## Written request
Print exactly the lines from the first one down to the line containing "struct('floor', mb, m_flag, 'wet", both ends included, with no pictures and nothing else.

## Provided material
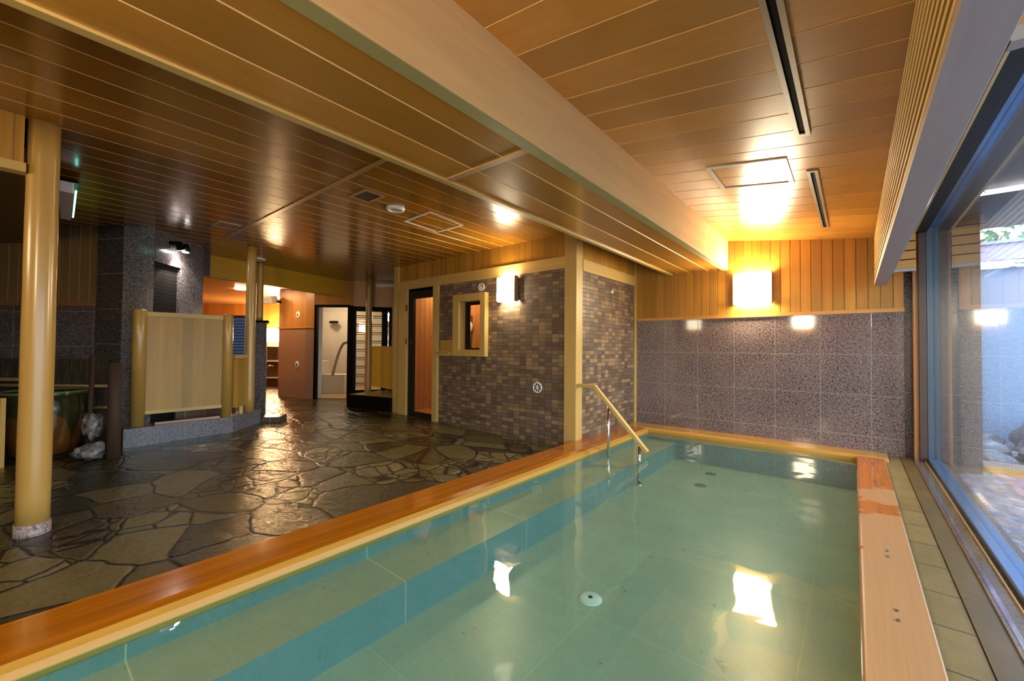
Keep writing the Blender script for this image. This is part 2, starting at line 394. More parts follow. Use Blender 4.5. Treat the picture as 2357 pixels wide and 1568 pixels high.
m_orock = N('garden_rock'); _c = m_orock.ramp(m_orock.noise(m_orock.co(), 5., 6., .7), [(.3, (.06, .07, .09)), (.55, (.22, .24, .28)), (.7, (.55, .58, .62))]); m_orock = m_orock.pbr(_c, .55, m_orock.bump(m_orock.noise(m_orock.co(), 9., 5., .7), .6, .05))
m_brush = N('brushwood'); _g = m_brush.noise(m_brush.scale((60, 60, 3)), 1., 4., .7); m_brush = m_brush.pbr(m_brush.ramp(_g, [(.35, (.008, .005, .003)), (.5, (.035, .022, .010)), (.68, (.12, .075, .03))]), .8, m_brush.bump(_g, .8, .02))
m_bamboo = plain('bamboo', (.26, .15, .06), .4); m_bark = wood('bark_log', (.042, .020, .009), 'Z', .45, .8, fine=20)
m_leaf = plain('leaves', (.10, .22, .10), .6)

# ------------------------------------------------------------------ setting: floor
def floor_z(x): return -.05+.024*(min(max(-2.5-x, 0), 4.2))
mb = MB(); xs = [-2.4, -3.0, -4., -5., -6., -6.7, -18.]
for a, b in zip(xs, xs[1:]): mb.quad((b, -1.6, floor_z(b)), (a, -1.6, floor_z(a)), (a, 9.5, floor_z(a)), (b, 9.5, floor_z(b)))
mb.add([(-18, -1.6, -.5), (-2.4, -1.6, -.5), (-2.4, 9.5, -.5), (-18, 9.5, -.5)], [(3, 2, 1, 0)])
struct('floor', mb, m_flag, 'wet dark irregular flagstone floor')

# pool basin: step ledge along two sides, floor, walls
X0, X1, Y1, WZ = -2.16, .03, 5.55, .03
LX, LZ, PZ = -1.79, -.06, -.27
mb = MB()
mb.quad((X0, -1.6, LZ), (X0, Y1, LZ), (X0, Y1, .01), (X0, -1.6, .01), 0)
mb.quad((X0, Y1, PZ), (X1, Y1, PZ), (X1, Y1, .01), (X0, Y1, .01), 0)
mb.quad((X1, Y1, PZ), (X1, -1.6, PZ), (X1, -1.6, .01), (X1, Y1, .01), 0)
mb.quad((X0, -1.6, PZ), (X0, -1.6, .05), (X1, -1.6, .05), (X1, -1.6, PZ), 0)
mb.quad((X0, -1.6, LZ), (LX, -1.6, LZ), (LX, Y1, LZ), (X0, Y1, LZ), 1)
mb.quad((LX, -1.6, PZ), (LX, Y1, PZ), (LX, Y1, LZ), (LX, -1.6, LZ), 0)
mb.quad((LX, -1.6, PZ), (X1, -1.6, PZ), (X1, Y1, PZ), (LX, Y1, PZ), 2)
o = struct('pool_basin', mb, [m_pool, m_ledge, m_pfloor], 'green stone bath basin with a seat ledge')
mb = MB(); nx, ny = 2, 2
mb.box(-2.1555, .0135, -1.578, 5.5295, WZ-.004, WZ)
mb.f = [mb.f[1]]; mb.mi = [0]; mb.sm = [False]
tag(obj('bath_water', mb, m_water), 'still clear green water filling the long indoor bath', 'water', kind='stuff')

# rim beams of the bath
def rounded(pts, n=4):
    return pts
def rim(name, prof, a, b, axis, mat, label, segs={}):
    """prof: closed list (lateral, z); swept along axis from a to b"""
    mb = MB(); n = len(prof)
    P = [((l, a, z) if axis == 'Y' else (a, l, z)) for l, z in prof]+[((l, b, z) if axis == 'Y' else (b, l, z)) for l, z in prof]
    fs = [tuple(range(n)), tuple(range(2*n-1, n-1, -1))]+[(i, i+n, (i+1) % n+n, (i+1) % n) for i in range(n)]
    mb.add(P, fs); bm = bmesh.new(); me = bpy.data.meshes.new('t'); me.from_pydata(mb.v, [], mb.f); bm.from_mesh(me); bmesh.ops.recalc_face_normals(bm, faces=bm.faces)
    mb.v = [v.co.copy() for v in bm.verts]; mb.f = [[v.index for v in f.verts] for f in bm.faces]; mb.mi = [0, 0]+[segs.get(i, 0) for i in range(n)]; mb.sm = [False]*len(mb.f); bm.free(); bpy.data.meshes.remove(me)
    return tag(obj(name, mb, mat, bevel=.006), label, 'bath rim')
rim('bath_rim', [(-2.505, -.3), (-2.20, -.3), (-2.20, .0), (-2.156, .004), (-2.156, .035), (-2.17, .058), (-2.20, .075), (-2.25, .083), (-2.505, .083)], -1.58, Y1-.02, 'Y', [m_curbL, wood('rim_edge_highlight', (.43, .22, .035), 'Y', .12, .25, coat=.3), wood('rim_inner_olive', (.30, .235, .045), 'Y', .3, .4)], 'long wet orange cedar rim between stone floor and bath', {3: 2, 4: 1, 5: 1})  # tan on the rounded edge paints its highlight; inner face is olive
rim('bath_rim', [(5.58, -.3), (5.885, -.3), (5.885, .085), (5.56, .085), (5.54, .078), (5.53, .06), (5.53, .004), (5.58, 0)], -2.5, .26, 'X', m_curbB, 'pale orange cedar rim along the foot of the back granite wall')
rim('bath_rim', [(.014, -.3), (.232, -.3), (.232, .085), (.03, .085), (.018, .08), (.014, .06)], -1.58, 5.525, 'Y', m_curbR, 'cedar rim on the window side with reddish wet stains and peg dots')
rr = [o for o in COL.objects if o.name.startswith('bath_rim')][-1]; m_peg = plain('dark_peg', (.10, .045, .02), .4)
for y in (.72, 1.65, 2.30, 2.96, 3.73, 4.49, 5.2):
    for dy in (-.04, .04): obj('peg', MB().lathe((.128, y+dy, .0852), [(.0001, .0012), (.011, .0012), (.012, 0)], 14), m_peg, rr)

# drains and jet outlet under the water
for (x, y, lab) in ((-1.27, 5.12, 'dark round drain on bath floor, nearer to the back wall'), (-1.25, 4.62, 'dark round drain on bath floor, nearer to the camera')):
    mb = MB().lathe((x, y, PZ), [(.0001, .006), (.055, .006), (.06, 0)], 24); tag(obj('pool_drain', mb, plain('drain_dark', (.05, .10, .09), .5)), lab, 'drain')
t = thing('water_outlet', (-1.16, 2.12, PZ), 'pale round outlet plate with dark centre on the bath floor', 'drain')
op = obj('plate', MB().lathe((-1.16, 2.12, PZ), [(.0001, .012), (.055, .012), (.065, .004), (.066, 0)], 32), plain('outlet_plate', (.62, .80, .78), .4), t)
obj('hole', MB().lathe((-1.16, 2.12, PZ+.012), [(.0001, .003), (.012, .003), (.013, 0)], 16), m_black, op)

# window-side sill: gutter gap, two tile rows, granite sill
struct('trim_1', MB().box(.234, .36, -1.58, 5.885, -.3, .052), m_sill1, 'row of mossy square tiles beside the cedar rim')
struct('trim_2', MB().box(.363, .455, -1.58, 5.885, -.3, .058), tile_stone('gutter_tile_narrow', (.085, .055, .018), (.15, .10, .035), [(1, .634, .18)], (.04, .03, .015), .3, False, .003), 'second narrow tile row beside the sill')
struct('trim_3', MB().box(.455, .70, -1.58, 5.95, -.3, .066), m_sill2, 'polished granite window sill')
struct('trim_14', MB().box(.470, .488, -1.58, 5.82, .0662, .068), plain('wet_channel', (.30, .26, .34), .06, metal=.7), 'wet shiny channel on the sill')  # lilac tint paints the window's reflection into this strip
struct('trim_4', MB().box(.532, .538, -1.58, 5.82, .066, .078), m_brass, 'thin golden bead along the sill')

# ------------------------------------------------------------------ ceilings
CZ = 2.53
mb = MB()
def ceilpan(mb, x0, x1, y0, y1, z, pitch, off, gw=.010, mi=0, gmi=1):
    mb.panel((x0, y0, z), (1, 0, 0), (0, 1, 0), (0, 0, -1), x1-x0, y1-y0, pitch, (off-x0) % pitch, gw, .006, mi, gmi)
ceilpan(mb, -9.3, -1.93, -1.6, 1.69, CZ, .2155, -3.02); ceilpan(mb, -9.3, -1.93, 1.735, 7., CZ, .2155, -3.02)
mb.box(-9.3, -1.93, -1.6, 7., CZ+.02, CZ+.06)
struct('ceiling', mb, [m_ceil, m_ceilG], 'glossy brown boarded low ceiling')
struct('trim_5', MB().box(-9.3, -1.96, 1.69, 1.735, CZ-.006, CZ+.03), wood('strip_x', (.36, .19, .07), 'X', .1, .3), 'cross strip on the low ceiling')
struct('sky_block_slab', MB().box(-17.5, -1.28, -1.9, 13.5, 2.78, 2.86), m_dark, 'unseen slab added over the ceilings to block sky light')  # unseen slab, added to keep sky light out from above
struct('wall_west', MB().obox((-6.95, 1.05), (-10.15, 1.02), -.08, -.05, 2.78), m_granN, 'granite wall behind the shutter niche')
struct('wall_corner', MB().box(-9.4, -9.1, -1.7, -1.0, -.05, 2.78), m_granN, 'granite corner wall at the far left')
# sloped ceiling over the bath
sl = -.139; L_ = math.hypot(1, sl)
u = Vector((0, 1, 0)); v = Vector((1, 0, sl))/L_; n_ = Vector((sl, 0, -1)).normalized()
mb = MB(); mb.panel((-1.27, -1.6, 2.568), u, v, n_, 7.5, 1.475, .223, (1.745+1.6) % .223, .010, .006)
mb.prism([(-1.27, -1.6), (.60, -1.6), (.60, 5.9), (-1.27, 5.9)], 2.70, 2.74)
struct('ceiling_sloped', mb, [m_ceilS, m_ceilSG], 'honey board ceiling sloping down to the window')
# dropped box: soffit, trim, beam
SZ = 2.205
mb = MB(); mb.panel((-1.955, -1.6, SZ), (1, 0, 0), (0, 1, 0), (0, 0, -1), .65, 3.30, .235, (-1.725+1.955), .010, .006)
mb.panel((-1.955, 1.74, SZ), (1, 0, 0), (0, 1, 0), (0, 0, -1), .65, 4.15, .235, (-1.725+1.955), .010, .006)
mb.box(-1.975, -1.305, -1.6, 5.89, SZ+.012, CZ+.02)
struct('ceiling_soffit', mb, [m_soff, m_ceilSG], 'boarded soffit of the dropped ceiling box')
struct('trim_6', MB().box(-1.955, -1.31, 1.70, 1.742, SZ-.007, SZ+.02), wood('strip_x2', (.50, .28, .12), 'X', .1, .3), 'cross strip on the soffit')
tag(obj('edge_trim', MB().box(-2.005, -1.955, -1.6, 5.89, SZ-.012, CZ), m_trimY, bevel=.003), 'long pale wood edging on the left lower edge of the ceiling drop', 'trim')
b = thing('ceiling_beam', (-1.28, 2., SZ), 'massive pale wooden beam running the length of the bath ceiling', 'beam')
obj('face', MB().box(-1.305, -1.25, -1.6, 5.885, SZ-.015, 2.60), m_beam, b, bevel=.002)
obj('lower_lip', MB().box(-1.318, -1.252, -1.6, 5.885, SZ-.021, SZ-.0155), plain('olive_lip', (.36, .29, .10), .5), b)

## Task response
Keep writing the Blender script for this image. This is part 2, starting at line 394. More parts follow. Use Blender 4.5. Treat the picture as 2357 pixels wide and 1568 pixels high.
m_orock = N('garden_rock'); _c = m_orock.ramp(m_orock.noise(m_orock.co(), 5., 6., .7), [(.3, (.06, .07, .09)), (.55, (.22, .24, .28)), (.7, (.55, .58, .62))]); m_orock = m_orock.pbr(_c, .55, m_orock.bump(m_orock.noise(m_orock.co(), 9., 5., .7), .6, .05))
m_brush = N('brushwood'); _g = m_brush.noise(m_brush.scale((60, 60, 3)), 1., 4., .7); m_brush = m_brush.pbr(m_brush.ramp(_g, [(.35, (.008, .005, .003)), (.5, (.035, .022, .010)), (.68, (.12, .075, .03))]), .8, m_brush.bump(_g, .8, .02))
m_bamboo = plain('bamboo', (.26, .15, .06), .4); m_bark = wood('bark_log', (.042, .020, .009), 'Z', .45, .8, fine=20)
m_leaf = plain('leaves', (.10, .22, .10), .6)

# ------------------------------------------------------------------ setting: floor
def floor_z(x): return -.05+.024*(min(max(-2.5-x, 0), 4.2))
mb = MB(); xs = [-2.4, -3.0, -4., -5., -6., -6.7, -18.]
for a, b in zip(xs, xs[1:]): mb.quad((b, -1.6, floor_z(b)), (a, -1.6, floor_z(a)), (a, 9.5, floor_z(a)), (b, 9.5, floor_z(b)))
mb.add([(-18, -1.6, -.5), (-2.4, -1.6, -.5), (-2.4, 9.5, -.5), (-18, 9.5, -.5)], [(3, 2, 1, 0)])
struct('floor', mb, m_flag, 'wet dark irregular flagstone floor')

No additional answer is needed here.